§ **WHAT NEEDS TO BE DONE**
Both boundary lines count: repeat, exactly and alone, the lines from the one containing "Model this scene" to the one containing "PI = math.pi", with pictures left out.

--- PROVIDED RECORDS ---

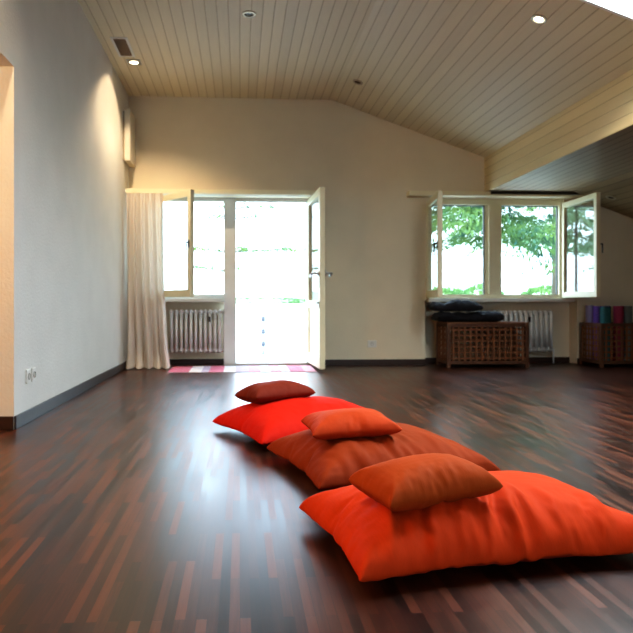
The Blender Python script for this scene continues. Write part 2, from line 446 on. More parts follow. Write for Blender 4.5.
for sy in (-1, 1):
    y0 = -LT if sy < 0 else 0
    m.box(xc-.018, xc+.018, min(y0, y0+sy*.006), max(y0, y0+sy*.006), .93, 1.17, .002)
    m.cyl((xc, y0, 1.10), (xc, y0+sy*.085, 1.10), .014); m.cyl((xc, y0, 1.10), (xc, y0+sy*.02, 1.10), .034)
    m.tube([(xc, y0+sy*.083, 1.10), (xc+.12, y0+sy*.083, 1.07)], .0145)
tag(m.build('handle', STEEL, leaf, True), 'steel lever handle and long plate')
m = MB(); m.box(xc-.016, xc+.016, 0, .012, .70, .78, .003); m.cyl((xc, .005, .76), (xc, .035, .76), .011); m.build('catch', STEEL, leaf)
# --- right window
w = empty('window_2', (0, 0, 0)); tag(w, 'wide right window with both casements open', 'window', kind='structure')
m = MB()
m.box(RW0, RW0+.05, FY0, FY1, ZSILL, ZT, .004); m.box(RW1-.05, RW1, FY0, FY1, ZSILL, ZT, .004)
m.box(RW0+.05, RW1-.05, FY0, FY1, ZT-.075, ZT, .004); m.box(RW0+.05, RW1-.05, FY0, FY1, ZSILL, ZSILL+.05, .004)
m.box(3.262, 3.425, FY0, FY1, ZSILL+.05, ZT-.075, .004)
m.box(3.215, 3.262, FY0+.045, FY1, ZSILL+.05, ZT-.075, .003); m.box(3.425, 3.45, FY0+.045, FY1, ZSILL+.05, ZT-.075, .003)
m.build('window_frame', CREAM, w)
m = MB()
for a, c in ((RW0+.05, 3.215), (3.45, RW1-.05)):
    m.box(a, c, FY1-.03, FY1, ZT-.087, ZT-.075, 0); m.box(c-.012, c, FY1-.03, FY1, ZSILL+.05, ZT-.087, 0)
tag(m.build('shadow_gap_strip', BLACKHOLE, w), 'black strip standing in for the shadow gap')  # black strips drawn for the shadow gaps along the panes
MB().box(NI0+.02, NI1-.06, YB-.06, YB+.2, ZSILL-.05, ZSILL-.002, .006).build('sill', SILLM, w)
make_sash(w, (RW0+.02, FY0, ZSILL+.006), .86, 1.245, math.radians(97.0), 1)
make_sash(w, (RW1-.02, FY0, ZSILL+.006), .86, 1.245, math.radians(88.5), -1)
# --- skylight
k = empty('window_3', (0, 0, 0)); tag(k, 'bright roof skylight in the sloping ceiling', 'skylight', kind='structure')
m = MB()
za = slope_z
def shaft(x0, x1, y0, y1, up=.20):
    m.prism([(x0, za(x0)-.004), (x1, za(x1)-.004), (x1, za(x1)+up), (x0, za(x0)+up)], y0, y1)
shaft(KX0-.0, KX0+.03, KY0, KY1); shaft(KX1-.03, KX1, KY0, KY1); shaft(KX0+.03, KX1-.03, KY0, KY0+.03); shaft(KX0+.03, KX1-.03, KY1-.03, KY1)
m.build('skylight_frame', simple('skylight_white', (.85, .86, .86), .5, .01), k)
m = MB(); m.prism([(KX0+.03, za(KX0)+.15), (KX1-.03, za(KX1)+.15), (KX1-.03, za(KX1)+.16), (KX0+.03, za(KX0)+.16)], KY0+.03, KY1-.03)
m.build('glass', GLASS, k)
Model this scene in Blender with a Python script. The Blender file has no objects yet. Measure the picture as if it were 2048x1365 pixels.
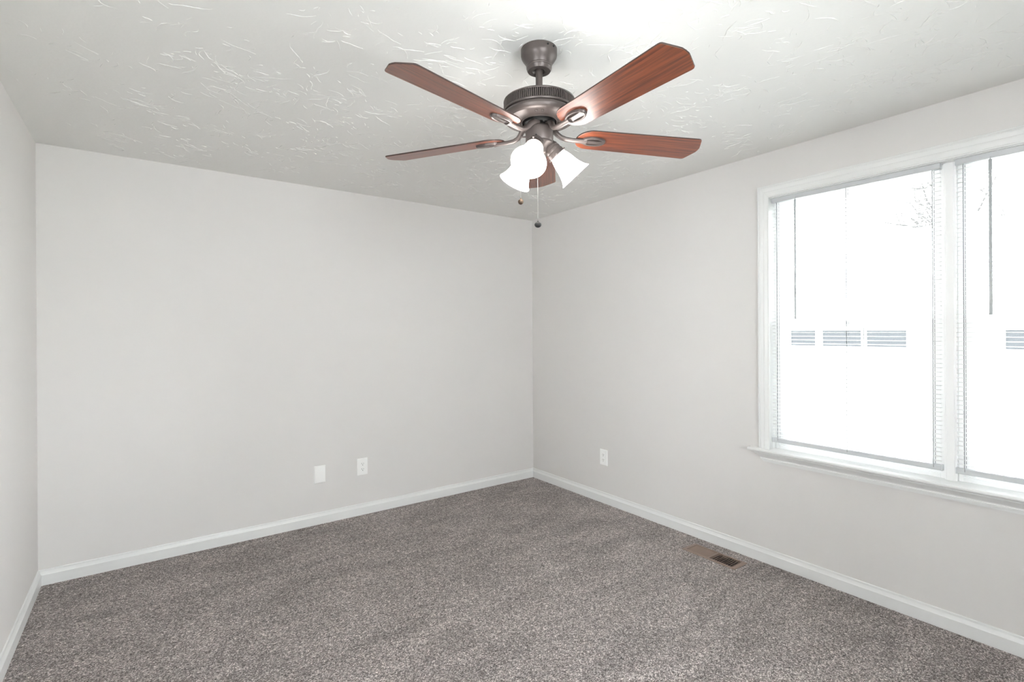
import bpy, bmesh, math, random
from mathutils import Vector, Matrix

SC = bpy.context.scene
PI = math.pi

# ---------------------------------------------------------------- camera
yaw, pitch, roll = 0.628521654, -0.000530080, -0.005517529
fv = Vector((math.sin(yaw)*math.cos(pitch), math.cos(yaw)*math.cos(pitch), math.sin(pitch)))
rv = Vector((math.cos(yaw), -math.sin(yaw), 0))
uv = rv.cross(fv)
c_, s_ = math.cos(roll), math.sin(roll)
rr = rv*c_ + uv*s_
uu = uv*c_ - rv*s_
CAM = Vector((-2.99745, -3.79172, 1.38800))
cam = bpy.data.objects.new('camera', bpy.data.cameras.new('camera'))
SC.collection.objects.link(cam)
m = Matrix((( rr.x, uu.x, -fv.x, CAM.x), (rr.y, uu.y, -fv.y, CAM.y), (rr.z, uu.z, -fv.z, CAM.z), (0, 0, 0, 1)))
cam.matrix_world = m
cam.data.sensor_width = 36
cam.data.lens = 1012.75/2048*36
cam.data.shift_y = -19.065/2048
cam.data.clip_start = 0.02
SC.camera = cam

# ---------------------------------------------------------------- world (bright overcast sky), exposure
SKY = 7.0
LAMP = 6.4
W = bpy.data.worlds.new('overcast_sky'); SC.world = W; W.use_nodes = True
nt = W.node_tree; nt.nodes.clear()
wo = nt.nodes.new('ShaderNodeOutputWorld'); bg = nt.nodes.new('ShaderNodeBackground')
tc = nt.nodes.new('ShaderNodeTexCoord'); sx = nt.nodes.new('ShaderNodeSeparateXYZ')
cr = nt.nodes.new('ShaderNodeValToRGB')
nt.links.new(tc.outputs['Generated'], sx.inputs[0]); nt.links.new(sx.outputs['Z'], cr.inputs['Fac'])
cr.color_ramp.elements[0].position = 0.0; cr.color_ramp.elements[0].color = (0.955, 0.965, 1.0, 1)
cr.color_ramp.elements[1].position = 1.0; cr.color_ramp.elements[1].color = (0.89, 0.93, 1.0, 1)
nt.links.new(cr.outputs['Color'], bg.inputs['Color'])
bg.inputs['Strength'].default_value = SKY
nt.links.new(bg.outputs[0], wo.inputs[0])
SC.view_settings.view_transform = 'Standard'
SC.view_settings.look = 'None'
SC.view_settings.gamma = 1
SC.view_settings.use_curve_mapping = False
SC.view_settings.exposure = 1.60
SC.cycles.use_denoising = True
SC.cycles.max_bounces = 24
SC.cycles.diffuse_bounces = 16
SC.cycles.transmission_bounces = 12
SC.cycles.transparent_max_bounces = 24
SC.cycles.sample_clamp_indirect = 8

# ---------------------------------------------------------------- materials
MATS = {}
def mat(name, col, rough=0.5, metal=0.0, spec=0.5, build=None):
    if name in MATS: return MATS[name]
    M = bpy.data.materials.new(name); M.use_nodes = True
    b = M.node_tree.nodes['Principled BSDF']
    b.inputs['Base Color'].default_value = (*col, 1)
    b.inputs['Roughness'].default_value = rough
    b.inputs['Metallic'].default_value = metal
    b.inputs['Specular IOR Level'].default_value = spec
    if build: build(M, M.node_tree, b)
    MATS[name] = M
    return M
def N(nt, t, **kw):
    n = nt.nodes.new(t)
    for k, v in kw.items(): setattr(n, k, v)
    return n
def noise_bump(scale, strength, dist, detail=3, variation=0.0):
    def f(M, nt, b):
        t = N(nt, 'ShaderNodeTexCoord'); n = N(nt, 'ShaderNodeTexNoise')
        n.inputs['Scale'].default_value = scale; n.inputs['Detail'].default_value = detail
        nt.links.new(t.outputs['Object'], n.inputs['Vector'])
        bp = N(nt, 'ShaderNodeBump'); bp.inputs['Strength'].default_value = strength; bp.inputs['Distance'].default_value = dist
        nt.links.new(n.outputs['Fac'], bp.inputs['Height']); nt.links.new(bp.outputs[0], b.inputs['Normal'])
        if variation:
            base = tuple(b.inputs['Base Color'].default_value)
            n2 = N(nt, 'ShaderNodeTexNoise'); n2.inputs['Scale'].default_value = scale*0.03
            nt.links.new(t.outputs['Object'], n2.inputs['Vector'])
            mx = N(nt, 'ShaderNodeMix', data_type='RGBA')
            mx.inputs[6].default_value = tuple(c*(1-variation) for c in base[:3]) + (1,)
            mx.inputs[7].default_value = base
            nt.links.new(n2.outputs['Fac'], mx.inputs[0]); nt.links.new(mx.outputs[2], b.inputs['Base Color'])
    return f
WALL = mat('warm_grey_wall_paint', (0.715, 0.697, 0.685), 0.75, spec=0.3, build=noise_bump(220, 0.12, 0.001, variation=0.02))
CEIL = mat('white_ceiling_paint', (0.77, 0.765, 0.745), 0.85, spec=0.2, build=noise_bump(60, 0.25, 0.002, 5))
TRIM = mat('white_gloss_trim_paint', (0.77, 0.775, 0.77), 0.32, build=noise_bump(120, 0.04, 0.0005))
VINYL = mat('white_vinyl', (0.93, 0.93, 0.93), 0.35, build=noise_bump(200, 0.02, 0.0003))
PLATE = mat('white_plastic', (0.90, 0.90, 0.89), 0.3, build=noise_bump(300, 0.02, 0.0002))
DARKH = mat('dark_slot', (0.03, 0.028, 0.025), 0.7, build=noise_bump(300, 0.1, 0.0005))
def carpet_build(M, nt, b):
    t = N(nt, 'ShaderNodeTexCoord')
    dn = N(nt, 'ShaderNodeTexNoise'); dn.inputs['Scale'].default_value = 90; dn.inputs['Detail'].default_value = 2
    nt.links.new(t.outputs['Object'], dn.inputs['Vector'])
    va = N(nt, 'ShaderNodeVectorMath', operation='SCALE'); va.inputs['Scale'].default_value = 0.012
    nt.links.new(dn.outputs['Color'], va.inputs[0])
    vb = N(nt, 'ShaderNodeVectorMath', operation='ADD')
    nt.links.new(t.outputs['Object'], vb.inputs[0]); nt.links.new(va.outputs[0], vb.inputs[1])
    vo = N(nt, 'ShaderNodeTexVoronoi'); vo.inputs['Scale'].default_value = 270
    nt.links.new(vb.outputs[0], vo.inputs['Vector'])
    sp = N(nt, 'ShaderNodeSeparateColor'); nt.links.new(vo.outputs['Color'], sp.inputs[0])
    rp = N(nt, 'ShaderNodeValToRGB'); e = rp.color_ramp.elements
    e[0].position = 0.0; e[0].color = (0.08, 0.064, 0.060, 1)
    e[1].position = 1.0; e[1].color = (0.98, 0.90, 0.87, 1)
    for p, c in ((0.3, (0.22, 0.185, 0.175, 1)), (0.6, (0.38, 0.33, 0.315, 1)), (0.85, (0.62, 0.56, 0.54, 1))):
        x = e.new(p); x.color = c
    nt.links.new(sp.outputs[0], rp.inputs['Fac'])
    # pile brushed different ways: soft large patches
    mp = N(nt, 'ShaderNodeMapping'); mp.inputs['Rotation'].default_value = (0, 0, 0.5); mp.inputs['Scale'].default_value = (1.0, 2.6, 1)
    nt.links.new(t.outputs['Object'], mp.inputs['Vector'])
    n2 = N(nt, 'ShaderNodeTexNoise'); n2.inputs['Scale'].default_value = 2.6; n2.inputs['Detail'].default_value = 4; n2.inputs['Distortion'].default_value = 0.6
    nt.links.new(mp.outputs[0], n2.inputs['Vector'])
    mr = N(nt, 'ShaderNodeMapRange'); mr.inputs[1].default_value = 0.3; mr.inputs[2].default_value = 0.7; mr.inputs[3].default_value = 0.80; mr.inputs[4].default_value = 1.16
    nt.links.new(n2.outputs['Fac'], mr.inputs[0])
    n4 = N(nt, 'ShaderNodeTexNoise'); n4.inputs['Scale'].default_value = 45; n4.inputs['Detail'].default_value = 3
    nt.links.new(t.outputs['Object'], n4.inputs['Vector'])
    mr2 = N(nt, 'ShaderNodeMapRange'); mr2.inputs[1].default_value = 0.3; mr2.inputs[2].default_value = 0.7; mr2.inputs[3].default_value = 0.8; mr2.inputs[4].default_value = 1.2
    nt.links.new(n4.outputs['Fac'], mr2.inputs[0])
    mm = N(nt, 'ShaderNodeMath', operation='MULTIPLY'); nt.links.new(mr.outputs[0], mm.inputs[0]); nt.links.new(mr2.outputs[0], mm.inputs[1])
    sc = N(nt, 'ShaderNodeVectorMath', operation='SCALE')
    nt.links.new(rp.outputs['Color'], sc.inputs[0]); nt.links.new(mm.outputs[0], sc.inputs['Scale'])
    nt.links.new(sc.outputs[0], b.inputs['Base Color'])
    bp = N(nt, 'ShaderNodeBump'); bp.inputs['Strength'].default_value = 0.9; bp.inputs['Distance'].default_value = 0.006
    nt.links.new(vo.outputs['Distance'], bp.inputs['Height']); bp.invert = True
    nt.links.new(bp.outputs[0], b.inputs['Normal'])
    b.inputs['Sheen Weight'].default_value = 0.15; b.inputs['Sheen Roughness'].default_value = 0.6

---

§ **RESULT BELOW**
Model this scene in Blender with a Python script. The Blender file has no objects yet. Measure the picture as if it were 2048x1365 pixels.
import bpy, bmesh, math, random
from mathutils import Vector, Matrix

SC = bpy.context.scene
PI = math.pi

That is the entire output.